There is an expression about saving the best till last; this is exactly what Jim Crace did when he penned his final novel, Harvest. Even before he had finished writing the novel, Crace announced that it would be his final one. He stuck doggedly to this intention until 2018, when he wrote Melody after an appreciable gap of five years.
Harvest tells the story of a quiet and remote English village in the sixteen hundreds, when progress is beginning to destroy the traditions of village life. When the novel begins, the Inclosure Act has just been introduced and passed into law. This empowered the enclosure of open fields and common lands in England and Wales by wealthy landowners who could then decide what they wanted to do with the land. Ultimately, this became a positive Act, because it led to the Agricultural Revolution, but at the beginning the Act was designed to be abused - and it was. Landlords like Master Jordan, the antagonist of the novel, were able to devote their fields and lands to livestock, specifically sheep, so that they made more money, but they also prevented villagers from growing food, or having access to any leftover yield from the harvest. People went hungry and ultimately left the village in droves.
The sixteen hundreds also saw a fear of witchcraft take hold. Previously pagan, English villages became vehemently anti-witch, and no woman was immune from accusation. Punishment was swift and brutal - women believed to have been witches were burned at the stake. Women suspected of being witches were thrown into the river, to see if they floated. If a woman floated then she was confirmed to be a witch. If she drowned, she was free of all suspicion although of course, she was also dead. The seventeenth century was a difficult time to be a woman.

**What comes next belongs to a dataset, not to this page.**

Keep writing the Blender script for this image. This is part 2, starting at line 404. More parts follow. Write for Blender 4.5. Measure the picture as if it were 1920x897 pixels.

As the story of a week-long period of time in a changing village in England, Harvest shows how an incoming landowner with nefarious intentions was able to force a mass exodus of people from the village by using fear tactics and violence. The book is violent - there are three murders, a knife attack and an accidental death in the pillories - and it is also a glimpse into the hardships faced by rural people at the time. Known for the accuracy of his historical novels, Crace received the 2015 IMPAC Dublin Literary Award and the James Tait Black Memorial Prize for Harvest and the novel was nominated for the prestigious Man Booker Prize.